"Few Women Top Executives!" Is that bad news?

Here is an excerpt from a UC Davis School of Management News Release issued November 17, 2008:

Women's Gains in Politics Not Seen in Board Rooms, CEO Offices

SACRAMENTO, Calif. -- Half of California's 400 largest public companies have no women in top executive offices, according to a study reported today by University of California, Davis, researchers. Almost half do not have a woman on the board of directors. Nearly a third -- including household names McAfee, Quicksilver and Hansen Natural -- do not have a woman in either a top executive post or on the governing board.

The fourth annual UC Davis Study of California Women Business Leaders found that only 13 of California's 400 largest public companies have a woman CEO. Overall, women hold just 10.9 percent of board seats and executive positions -- insignificant progress from 2007, when the figure was 10.4 percent, and from 2006 and 2005, when it was 10.2 percent.

Is it bad news that there are few women top executives in California's largest public companies? Perhaps not. 

I think more and more women are choosing NOT sit on these boards and are instead creating their own businesses... many with boards of one!

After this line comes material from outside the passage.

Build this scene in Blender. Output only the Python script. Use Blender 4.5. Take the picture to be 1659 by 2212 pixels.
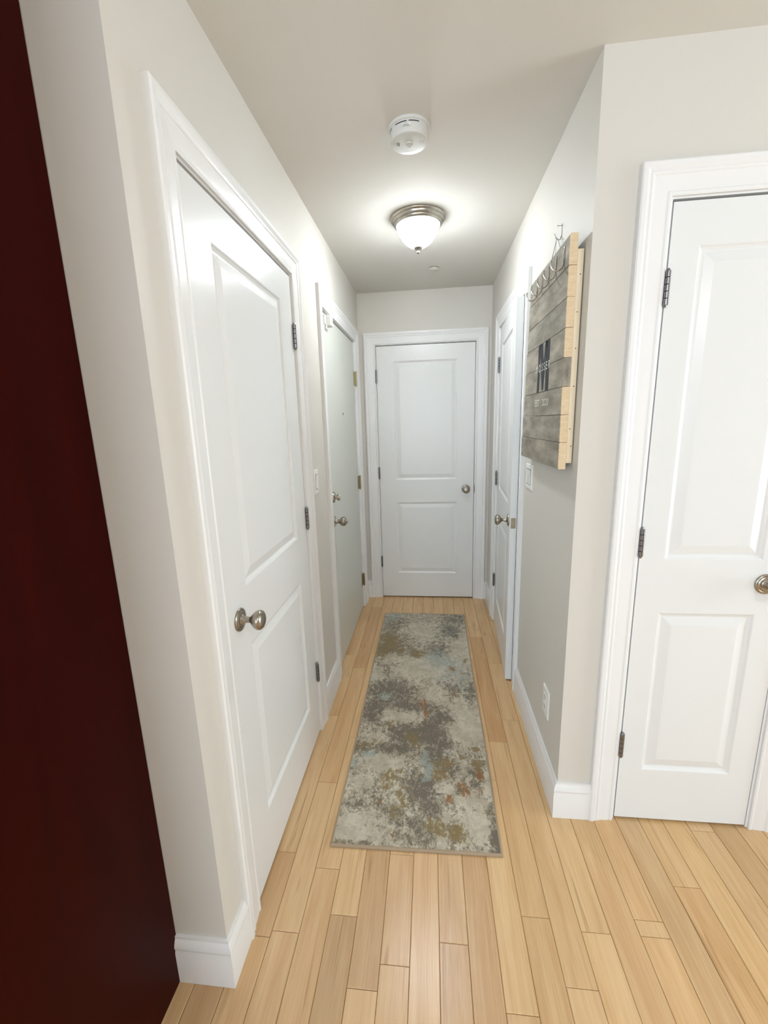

Juxtapose the study with this a letter to the editor from NAWBO Sacramento Chapter President Rosanna Garcia to the Sacramento Bee newspaper (July 23, 2008) in response to the article "Smaller share of U.S. women in work force" (July 22, 2008):

 

Women aren't dropping out or giving up.  Rather than return to a flagging industrial workforce, one that still pays women only $.59 for every dollar a man makes for the same labor, women in droves are starting their own businesses.  According to the Washington, D.C.-based Center for Women's Business Research, one in 11 adult women is an entrepreneur.  Every minute five women start a business in the United States.  Nearly 10.4 million firms are 50% or more owned by women, and we employ more than 12.8 million people.  Even in this economy, that's about $1.9 trillion in sales.  Between 1997 and 2006, majority women-owned firms grew at twice the rate of all firms (42% vs. 24%).  What does this spell?  Success outside the workforce for millions of women. 

 

The National Association of Women Business Owners--Sacramento Chapter is dedicated to that success.  Through our educational and advocacy programs we help the region's thousands of women entrepreneurs "strive and thrive." Taking a hint from Dan Weintraub ("Tiny businesses becoming engine for new economy, Wednesday, July 23"), we are all about helping women help themselves.  For more information, go to www.nawbo-sac.org.

 

Welcome, world, to the women's business REBELution!